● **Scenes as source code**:
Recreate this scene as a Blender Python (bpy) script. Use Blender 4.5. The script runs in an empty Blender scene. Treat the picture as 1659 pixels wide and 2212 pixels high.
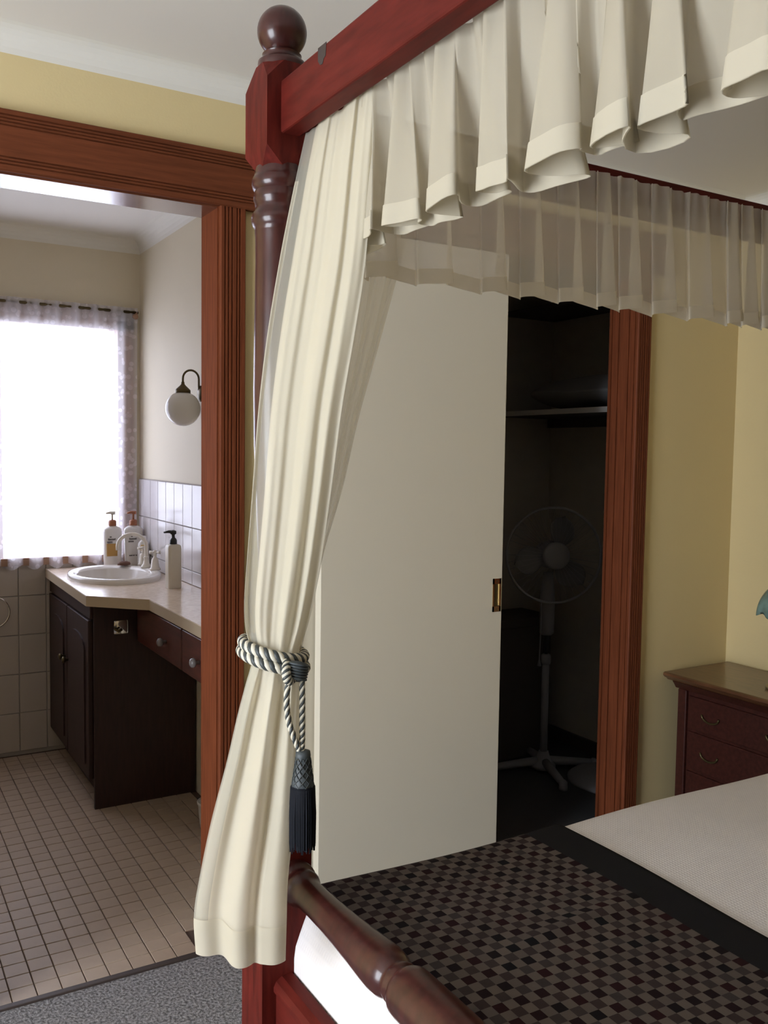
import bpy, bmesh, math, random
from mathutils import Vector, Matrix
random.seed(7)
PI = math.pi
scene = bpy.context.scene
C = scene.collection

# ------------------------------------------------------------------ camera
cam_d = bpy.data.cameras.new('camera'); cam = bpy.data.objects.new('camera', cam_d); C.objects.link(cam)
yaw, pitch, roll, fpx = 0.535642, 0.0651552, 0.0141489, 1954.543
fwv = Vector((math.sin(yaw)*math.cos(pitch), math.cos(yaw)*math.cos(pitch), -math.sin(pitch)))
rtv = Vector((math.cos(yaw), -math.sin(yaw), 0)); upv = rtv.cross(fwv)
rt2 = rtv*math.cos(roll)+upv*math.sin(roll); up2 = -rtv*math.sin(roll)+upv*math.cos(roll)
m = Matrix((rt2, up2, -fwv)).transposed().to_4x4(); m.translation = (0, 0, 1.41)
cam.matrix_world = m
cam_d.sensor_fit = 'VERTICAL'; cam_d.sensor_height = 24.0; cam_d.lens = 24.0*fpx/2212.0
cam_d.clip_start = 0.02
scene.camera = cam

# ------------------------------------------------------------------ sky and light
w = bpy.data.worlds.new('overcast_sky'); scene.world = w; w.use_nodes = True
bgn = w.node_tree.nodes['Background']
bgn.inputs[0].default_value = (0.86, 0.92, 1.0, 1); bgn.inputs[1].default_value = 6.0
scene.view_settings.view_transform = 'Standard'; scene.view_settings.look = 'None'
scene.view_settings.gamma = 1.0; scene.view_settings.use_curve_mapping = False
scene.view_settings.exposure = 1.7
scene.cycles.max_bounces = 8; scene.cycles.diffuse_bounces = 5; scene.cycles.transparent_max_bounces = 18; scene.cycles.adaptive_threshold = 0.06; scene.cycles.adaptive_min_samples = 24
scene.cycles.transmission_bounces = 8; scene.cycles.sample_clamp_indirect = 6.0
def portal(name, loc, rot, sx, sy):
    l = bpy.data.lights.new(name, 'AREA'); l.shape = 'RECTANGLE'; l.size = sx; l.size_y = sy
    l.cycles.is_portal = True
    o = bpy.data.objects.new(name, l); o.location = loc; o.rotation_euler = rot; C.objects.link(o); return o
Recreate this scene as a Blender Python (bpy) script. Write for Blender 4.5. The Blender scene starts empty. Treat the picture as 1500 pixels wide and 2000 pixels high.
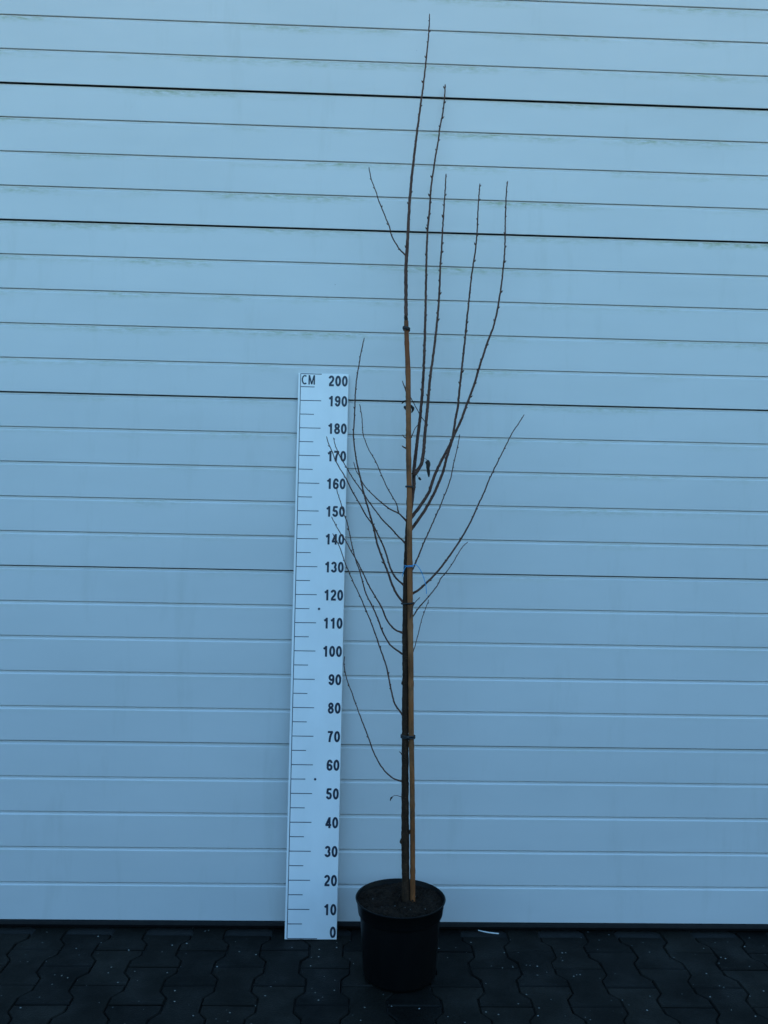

● **EXERCISE**:
Exactly as written, repeat the lines from the beginning of the entries up to and including the line with "C = scene.collection", but not the pictures.

● **RESULT**:
Recreate this scene as a Blender Python (bpy) script. Use Blender 4.5. The script runs in an empty Blender scene. Treat the picture as 1659 pixels wide and 2212 pixels high.
import bpy, bmesh, math, random
from mathutils import Vector, Matrix
random.seed(7)
PI = math.pi
scene = bpy.context.scene
C = scene.collection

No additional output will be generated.